> [YOUR GOAL] The material below includes pictures; leave them out and return only the lines between the line containing "Reconstruct this image" and the line containing "PI = math.pi", inclusive, word for word.

[Scripts that build scenes]
————

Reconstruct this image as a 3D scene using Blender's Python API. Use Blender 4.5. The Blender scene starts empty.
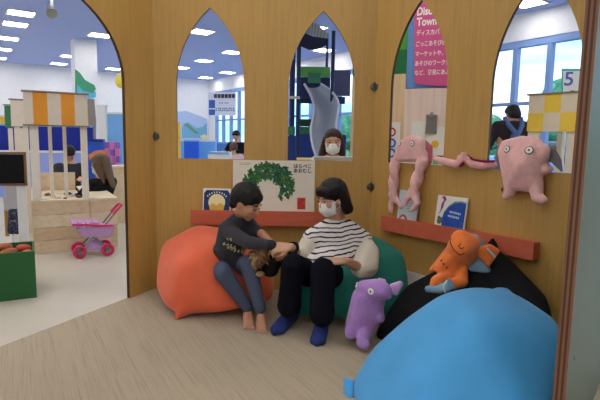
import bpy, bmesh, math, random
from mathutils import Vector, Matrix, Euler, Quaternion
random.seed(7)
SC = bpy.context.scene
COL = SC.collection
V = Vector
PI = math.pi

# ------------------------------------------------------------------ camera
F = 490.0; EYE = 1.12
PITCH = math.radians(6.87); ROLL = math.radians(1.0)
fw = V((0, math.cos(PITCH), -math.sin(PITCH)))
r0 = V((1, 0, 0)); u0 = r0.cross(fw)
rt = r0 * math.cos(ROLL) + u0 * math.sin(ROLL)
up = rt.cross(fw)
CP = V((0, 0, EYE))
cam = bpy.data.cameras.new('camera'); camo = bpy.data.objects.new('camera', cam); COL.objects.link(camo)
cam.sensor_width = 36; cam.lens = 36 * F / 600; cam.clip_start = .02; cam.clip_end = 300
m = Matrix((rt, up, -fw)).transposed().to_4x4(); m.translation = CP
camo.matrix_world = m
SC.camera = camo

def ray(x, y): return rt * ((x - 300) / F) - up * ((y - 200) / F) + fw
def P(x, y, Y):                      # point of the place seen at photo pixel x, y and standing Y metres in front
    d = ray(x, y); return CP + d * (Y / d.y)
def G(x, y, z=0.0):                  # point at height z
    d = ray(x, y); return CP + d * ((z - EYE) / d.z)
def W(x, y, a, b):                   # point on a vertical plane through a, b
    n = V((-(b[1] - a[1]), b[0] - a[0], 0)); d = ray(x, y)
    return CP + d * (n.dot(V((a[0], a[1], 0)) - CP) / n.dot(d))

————

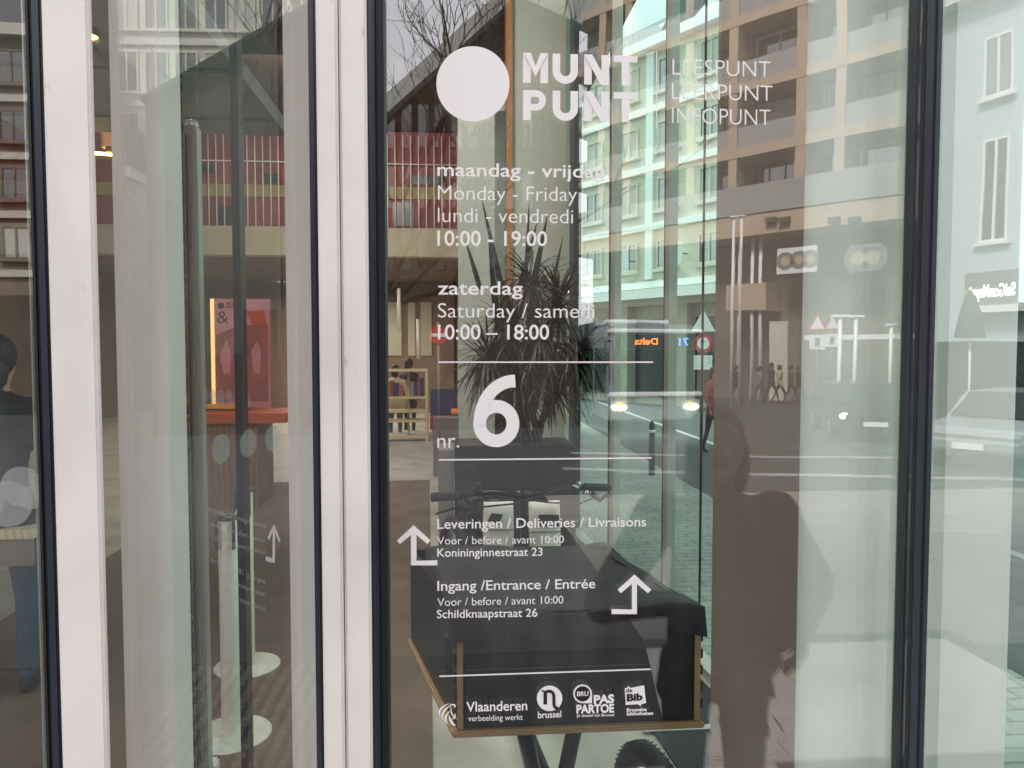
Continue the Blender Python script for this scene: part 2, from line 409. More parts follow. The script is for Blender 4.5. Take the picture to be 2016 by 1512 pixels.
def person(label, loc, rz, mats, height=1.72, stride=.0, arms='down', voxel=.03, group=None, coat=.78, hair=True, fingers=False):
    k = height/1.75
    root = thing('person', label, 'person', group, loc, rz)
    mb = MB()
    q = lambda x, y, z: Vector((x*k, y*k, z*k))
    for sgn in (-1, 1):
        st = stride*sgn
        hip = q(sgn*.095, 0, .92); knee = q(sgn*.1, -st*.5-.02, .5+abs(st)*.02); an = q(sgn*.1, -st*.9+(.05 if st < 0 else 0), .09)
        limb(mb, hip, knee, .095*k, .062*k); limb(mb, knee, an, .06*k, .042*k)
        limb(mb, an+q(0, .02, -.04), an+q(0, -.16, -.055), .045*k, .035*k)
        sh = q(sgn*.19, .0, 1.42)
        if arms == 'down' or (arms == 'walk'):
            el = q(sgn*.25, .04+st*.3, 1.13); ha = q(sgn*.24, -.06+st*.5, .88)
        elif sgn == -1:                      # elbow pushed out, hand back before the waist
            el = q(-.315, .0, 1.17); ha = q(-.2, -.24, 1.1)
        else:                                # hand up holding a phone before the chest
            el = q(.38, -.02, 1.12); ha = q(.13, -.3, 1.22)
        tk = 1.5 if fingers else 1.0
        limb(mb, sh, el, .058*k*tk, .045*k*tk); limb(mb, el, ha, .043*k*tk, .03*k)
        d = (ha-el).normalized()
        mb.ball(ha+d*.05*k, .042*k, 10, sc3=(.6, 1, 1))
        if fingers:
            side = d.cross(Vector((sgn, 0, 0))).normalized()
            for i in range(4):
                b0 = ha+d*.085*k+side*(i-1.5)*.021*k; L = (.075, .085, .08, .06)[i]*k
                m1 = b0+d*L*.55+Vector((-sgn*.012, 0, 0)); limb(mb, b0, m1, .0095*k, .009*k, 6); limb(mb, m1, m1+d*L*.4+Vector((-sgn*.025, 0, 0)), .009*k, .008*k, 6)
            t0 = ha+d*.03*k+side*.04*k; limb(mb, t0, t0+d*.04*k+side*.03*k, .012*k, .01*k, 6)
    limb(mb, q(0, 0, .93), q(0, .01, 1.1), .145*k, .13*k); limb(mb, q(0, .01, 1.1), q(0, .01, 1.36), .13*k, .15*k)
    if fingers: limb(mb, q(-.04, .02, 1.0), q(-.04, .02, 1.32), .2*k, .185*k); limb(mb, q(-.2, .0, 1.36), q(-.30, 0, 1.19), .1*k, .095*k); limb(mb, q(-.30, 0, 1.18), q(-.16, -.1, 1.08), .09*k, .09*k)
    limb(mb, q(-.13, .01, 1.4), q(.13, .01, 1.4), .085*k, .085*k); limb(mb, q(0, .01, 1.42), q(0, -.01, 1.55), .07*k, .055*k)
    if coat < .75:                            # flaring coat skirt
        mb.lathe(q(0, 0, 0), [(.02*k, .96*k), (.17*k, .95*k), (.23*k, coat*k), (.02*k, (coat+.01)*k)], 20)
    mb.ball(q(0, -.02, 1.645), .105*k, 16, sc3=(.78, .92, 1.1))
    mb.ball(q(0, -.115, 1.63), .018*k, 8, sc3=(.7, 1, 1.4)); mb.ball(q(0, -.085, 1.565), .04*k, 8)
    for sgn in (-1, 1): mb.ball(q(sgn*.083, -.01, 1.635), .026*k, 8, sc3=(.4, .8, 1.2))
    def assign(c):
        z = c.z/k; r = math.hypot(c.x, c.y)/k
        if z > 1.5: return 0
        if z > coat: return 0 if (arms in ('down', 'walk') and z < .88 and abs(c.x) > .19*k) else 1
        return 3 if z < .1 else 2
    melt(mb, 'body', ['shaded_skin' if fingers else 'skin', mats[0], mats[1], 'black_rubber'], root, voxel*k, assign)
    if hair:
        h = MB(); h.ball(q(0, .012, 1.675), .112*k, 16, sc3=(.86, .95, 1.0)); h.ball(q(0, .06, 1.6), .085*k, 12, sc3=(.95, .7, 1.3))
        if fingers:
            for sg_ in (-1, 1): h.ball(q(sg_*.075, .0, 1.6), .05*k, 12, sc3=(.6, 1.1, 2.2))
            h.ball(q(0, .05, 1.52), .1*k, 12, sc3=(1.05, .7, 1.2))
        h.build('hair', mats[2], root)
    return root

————

> [SOLUTION]
Reconstruct this image as a 3D scene using Blender's Python API. Use Blender 4.5. The Blender scene starts empty.
import bpy, bmesh, math, random
from mathutils import Vector, Matrix, Euler, Quaternion
random.seed(7)
SC = bpy.context.scene
COL = SC.collection
V = Vector
PI = math.pi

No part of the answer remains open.